Mizoram branch fraud likely an isolated incident

Management emphasized that Aizawl branch fraud was an extreme case of collusion involving 20+ employees, 5 vehicle dealerships and even the bank employees. About 2887 loan accounts have been identified as potentially fraudulent in nature and the company has made 100% provisions on their loan outstanding of Rs1.36bn. Checks conducted in all the other branches across India did not detect similar fraud. With the law enforcement agencies having initiated actions, some recoveries could accrue over time. The company is now focused on further strengthening controls and full proofing its systems/processes. Second-level centralized pre-disbursements checks have been implemented for 50% of branches, with the remaining 50% to be covered in coming months. MMFS will be implementing digital due diligence tools for customer onboarding. The co. has also decided to bring back the Branch Head led structure. In the recent quarters, MMFS has been investing in augmenting teams involved in Technology, Underwriting, Risk & Compliance Management and Fraud Control.

Aspiring for 18-20% AUM growth and 2.2% RoA in FY25

Even as the disbursement growth in April has been low (at 4% yoy) and that Q1 is likely to be muted due to elections, Management is hopeful to deliver 14-15% disbursements growth and 18-20% loan growth in FY25. The growth drivers are likely to be better dealership coverage, branch addition (150-180 mainly in H2) and stronger growth in used vehicle finance, low-ticket SME, LAP and other non-VF products. The co. would be striving to deliver a 2.2% RoA in the current year, which will be a 50bps improvement over FY24. Management expects RoA expansion to come from NIM improvement (20 bps), stronger fees (insurance distribution), some optimization of Opex ratio (5-10 bps) and reduction in credit cost (20-25 bps). The NIM expansion is likely to come from improvement in portfolio yield due to product mix shift and stabilization (some moderation in H2) of funding cost.

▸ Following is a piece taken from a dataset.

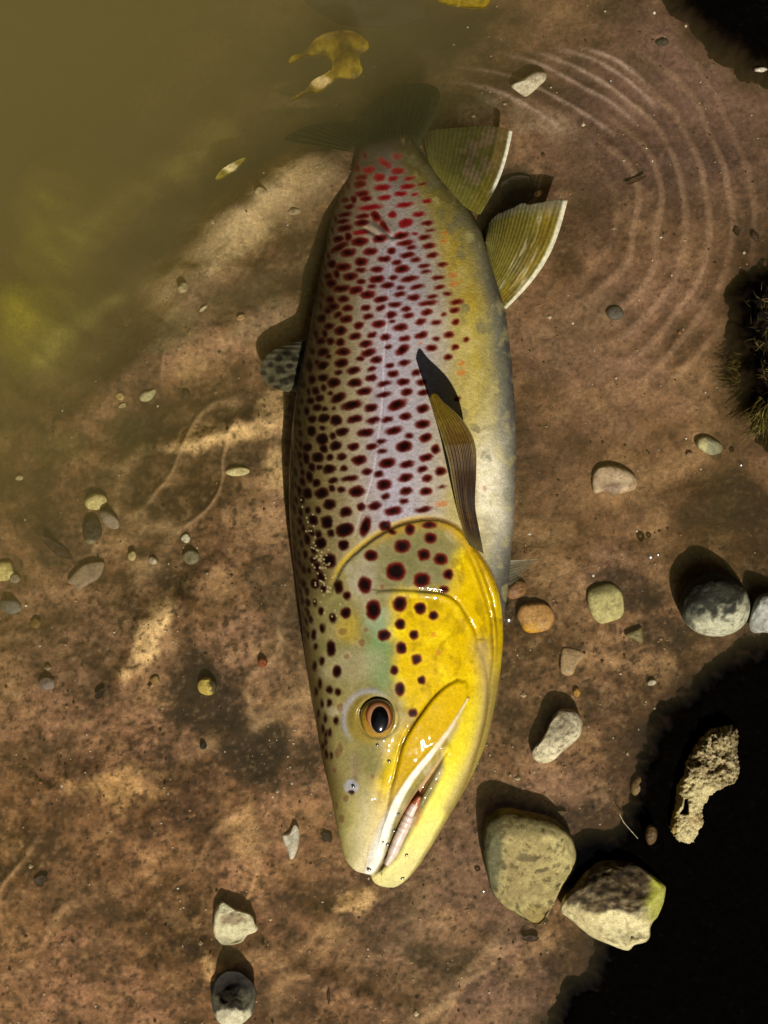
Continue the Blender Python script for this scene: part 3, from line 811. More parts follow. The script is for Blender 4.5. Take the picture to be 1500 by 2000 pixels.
spots(550, 950, 3.0, [(708,350,48,40),(873,303,40,32),(832,400,38,35),(930,425,42,36),(668,498,58,55),(823,548,50,45),(977,518,32,32),(522,407,42,32),(950,603,32,22),(489,577,40,50),(335,590,28,40),(382,640,22,28),
 (538,723,45,60),(692,687,42,45),(810,714,35,35),(890,757,28,28),(376,741,30,35),(300,772,22,30),(228,728,18,26),(240,830,18,28),(188,870,16,34),(200,940,12,20),(290,950,28,48),(235,1025,16,26),(195,1055,14,34),
 (323,1085,26,36),(470,915,22,22,3),(695,808,32,32),(600,872,38,36),(775,870,26,28),(893,870,16,16,2),(700,947,32,34),(792,1012,30,32),(915,975,14,16,2),(660,1077,22,28),(820,1138,24,26,1),(695,1187,32,42),
 (768,1328,28,28),(222,1155,14,34),(280,1190,18,26),(327,1205,18,22),(235,1275,12,26),(280,1270,16,24),(342,1297,20,28,3),(255,1360,12,30),(318,1372,16,26),(750,255,30,32),(650,268,22,16),(865,225,44,22),
 (380,995,18,18,3),(360,850,30,22,3),(590,590,16,16,3),(495,840,16,16,3),(325,1560,16,32,3),(240,1420,12,30),(200,1200,12,26),(215,1330,10,26),(262,1450,12,26),(245,1520,10,26)])
# snout freckles (second close-up)
spots(580, 1280, 3.333, [(283,605,20,40,3),(240,750,16,22,3),(290,1065,20,30,3),(320,930,20,24,3),(215,500,14,30),(190,640,16,36),(222,650,12,24),(255,980,12,28,3),(185,560,12,30),(490,790,14,18,3),(175,470,10,30)])
spots(550, 950, 3.0, [(283,105,40,34),(235,40,45,32),(375,150,38,30),(265,210,35,40),(185,195,28,32),(230,335,35,36),(363,343,32,32),(280,437,40,46),(370,255,55,42),(490,235,30,65,0,15),(606,230,38,30),(655,145,55,28),
 (545,115,42,26),(467,118,30,26),(608,57,30,20),(718,88,30,18),(730,28,42,24),(845,30,40,28),(440,30,50,36),(350,20,26,20),(830,135,55,18),(935,103,38,18,2),(940,5,26,10,1),(150,310,20,36),(195,570,28,30),
 (185,430,20,24),(150,40,30,34),(155,140,18,24),(140,400,15,28),(130,570,15,30),(150,680,16,28),(195,680,14,24)], -12)
spots(500, 600, 2.727, [(488,5,34,20),(585,5,28,18),(665,5,30,18),(800,10,30,16),(910,28,34,20),(1057,15,28,18),(1000,38,20,12,1),(437,42,24,18),(385,18,28,18),(480,65,36,22),(597,50,32,18),(722,40,34,20),(812,45,34,18),
 (875,78,34,18),(958,83,30,16),(1063,78,24,18),(388,102,30,22),(450,125,36,26),(548,98,30,22),(655,88,42,22,0),(725,75,20,12,1),(770,108,40,22),(880,150,38,20),(345,60,28,26),(395,180,24,22),(447,187,28,24),(527,155,36,22),
 (617,148,30,18),(690,160,30,22,1),(790,167,34,18),(960,167,22,14),(1027,148,28,20),(1120,172,22,14,1),(345,180,28,22),(357,240,34,24),(463,237,42,24),(585,195,40,20),(705,212,22,14,1),(780,228,44,24,0,-32),(875,193,16,10,2),
 (935,218,34,20),(1062,213,26,18),(385,262,16,14),(600,240,46,22,0,-18),(553,272,26,16,0),(640,280,34,22),(455,297,40,26),(790,297,34,18),(712,312,28,16),(1025,267,26,18),(1093,298,20,14,2),(355,310,34,24),(325,292,16,14),
 (615,330,28,16),(520,337,38,22),(437,347,24,16),(730,355,34,20),(855,350,28,18),(1093,350,24,16,2),(283,310,20,40),(357,377,32,22),(413,403,38,28),(612,378,34,20),(785,398,38,22),(685,408,42,16,1),(297,385,22,26),
 (525,403,42,24),(577,448,42,22),(805,452,32,22),(880,400,30,20),(890,455,30,20),(245,410,18,26),(318,445,22,24),(397,458,16,12),(437,483,46,26,0,-25),(678,467,44,16),(1075,487,18,14),(290,497,20,22),(338,485,26,22),
 (510,522,58,26,1,-12),(613,535,38,24),(752,520,56,28,0,-25),(890,540,38,24),(325,535,26,22),(415,540,12,10),(270,555,18,24),(362,592,34,24),(427,603,32,28),(527,595,44,24),(625,603,42,18,1),(700,598,34,18),(797,582,36,24),
 (887,622,44,26),(300,595,24,22),(355,643,18,14),(460,663,38,24),(583,668,48,24),(733,657,50,22),(815,685,26,16),(905,695,36,24),(295,660,24,30),(350,703,34,34),(425,737,36,26),(520,742,34,24),(667,715,30,16),(617,743,34,20,1),
 (672,768,30,14),(790,742,46,32),(955,755,26,26),(330,800,32,28),(393,798,22,18),(457,797,28,20),(550,815,42,28),(700,830,48,28),(803,838,42,22),(905,800,40,24),(268,805,20,36),(390,863,38,28),(337,853,18,16),(467,857,24,18),
 (592,875,30,20),(655,888,28,18),(887,863,30,20),(985,873,32,24),(285,905,22,34),(322,937,24,22),(410,922,26,18),(497,912,50,20,1,-6),(682,945,44,30),(797,908,44,24),(912,912,30,20),(268,990,20,26),(993,950,26,18),(1217,963,14,18,3)], -12)
spots(500, 180, 2.308, [(635,290,25,14,1),(580,320,36,18,1,30),(510,350,28,16,1),(640,355,32,16,1),(555,385,26,20,1),(617,390,26,14,1),(690,390,28,10,1),(475,385,30,14),(750,415,22,8),(570,430,40,16,1),(685,425,36,14,1),(470,415,32,18),
 (478,457,34,16),(580,475,34,14,1),(652,457,32,14,1),(715,460,20,9,1),(497,480,28,16),(770,490,24,12,1),(670,507,46,14,1),(515,520,60,14,1),(420,515,30,12),(400,485,22,14),(540,560,30,22,0,45),(615,552,22,16,1),(733,550,34,14,1),
 (480,558,34,14),(475,590,36,16),(675,590,36,22,1),(773,590,30,12),(580,605,40,14,0,50),(400,552,36,12),(390,582,32,12),(400,613,36,18),(472,632,40,14,1),(655,645,38,18),(715,638,20,8,1),(760,655,32,14),(850,635,16,10,2),
 (785,622,24,8),(848,670,18,10,2),(370,662,28,18),(467,675,42,20),(560,660,36,20),(672,680,42,16),(780,693,34,14),(700,700,24,12),(610,717,22,16,1),(515,718,38,18),(415,725,38,22),(375,700,50,16,0,-30),(683,735,38,16),
 (792,735,30,13),(340,775,24,20),(392,788,38,22),(475,765,34,20),(578,752,34,16),(635,768,26,14),(720,757,26,12),(758,783,28,12),(840,778,28,12,1),(545,797,34,16),(658,798,36,20),(472,803,26,12),(765,810,24,10),(325,830,22,18),
 (340,862,28,22),(425,832,36,20),(545,842,38,20),(618,835,24,12),(690,842,44,16),(820,835,32,12),(892,825,22,14,2),(473,855,24,14),(385,885,42,18),(522,877,22,12),(592,870,32,16),(650,882,20,10),(725,878,36,14),(827,880,28,12),
 (893,865,26,14,2),(450,893,34,20),(650,910,30,14),(502,913,36,20),(335,935,24,20),(393,933,28,16),(565,932,36,18),(710,925,32,16),(795,920,28,12),(862,910,22,10,1),(627,957,34,14),(775,950,48,14),(905,945,32,14,1),(348,967,28,20)], -8)
spots(530, 640, 3.332, [(320,85,32,30),(380,87,26,20),(290,45,20,36),(340,157,36,26),(265,150,18,22),(245,250,16,48),(335,250,36,28),(265,340,24,40),(340,330,40,28),(195,320,16,32),(205,370,16,32),(240,415,14,26),(285,410,26,24),
 (255,475,20,24),(320,460,28,26),(195,480,14,28),(175,550,14,28),(230,548,20,30),(298,520,26,24),(345,530,24,18),(265,590,30,30),(343,592,42,30),(250,645,22,28),(335,652,22,16),(180,620,16,30),(270,690,30,34),(190,690,16,30),
 (335,720,38,44),(235,780,30,30),(235,850,24,36),(305,845,32,34),(180,830,18,30),(315,905,20,20),(155,940,14,36),(200,940,16,30),(250,975,24,40),(295,1010,24,26),(225,1085,22,38),(180,1060,18,40),(240,1190,16,30),(190,1200,16,34),
 (270,1250,26,36),(235,1385,24,40),(225,1485,18,36),(275,1515,22,26),(245,1580,16,22),(288,1670,30,34),(212,1660,14,34),(235,1775,18,40),(280,1790,16,24)], -14)
# the back, where the spots run together out of sight: fill what is left of the dorsal band
rr = random.Random(5)
for _ in range(2600):
    y = rr.uniform(300, 1250); i = int(np.clip(np.searchsorted(BY, y), 0, nrow - 1))
    a = rr.uniform(0.16, 0.95) if y < 1150 else rr.uniform(0.16, 0.45)
    tx = -math.cos(a); x = 0.5 * (XL[i] + XR[i]) + 0.5 * (XR[i] - XL[i]) * tx
    fx = max(0.28, math.sin(a)); r0 = rr.uniform(7.5, 11.5)
    if any(((x - q[0]) / (fx * 15 + q[2] * 0.75)) ** 2 + ((y - q[1]) / (11 + q[3] * 0.6)) ** 2 < 1.0 for q in SP):
        continue
    if y > 1060 and x > 640: continue
    SP.append((x, y, r0 * fx * 1.1, r0 * 0.95, 0, -14))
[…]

Valuation undemanding, but maintain Neutral rating

Disbursement growth, collection efficiency and write-offs would be key monitorables in the upcoming monthly updates. In April, originations growth and collection efficiency were lower. In our view, delivering the aspired 18-20% AUM growth and 2.2% RoA could be a challenging ask for MMFS considering 1) disbursement momentum in recent quarters, 2) diminishing tailwinds in Auto sector (moderation in demand and pricing growth), 3) investments planned in areas of Tech/Digital, Underwriting, Risk Control, etc. (could sustain pressure on Opex/Asset ratio), and 4) extant trends in write-offs. Valuation is reasonable at 10x PE and 1.6x PABV on FY26 estimates but rerating only possible when the road to 15% RoE become clear and certain.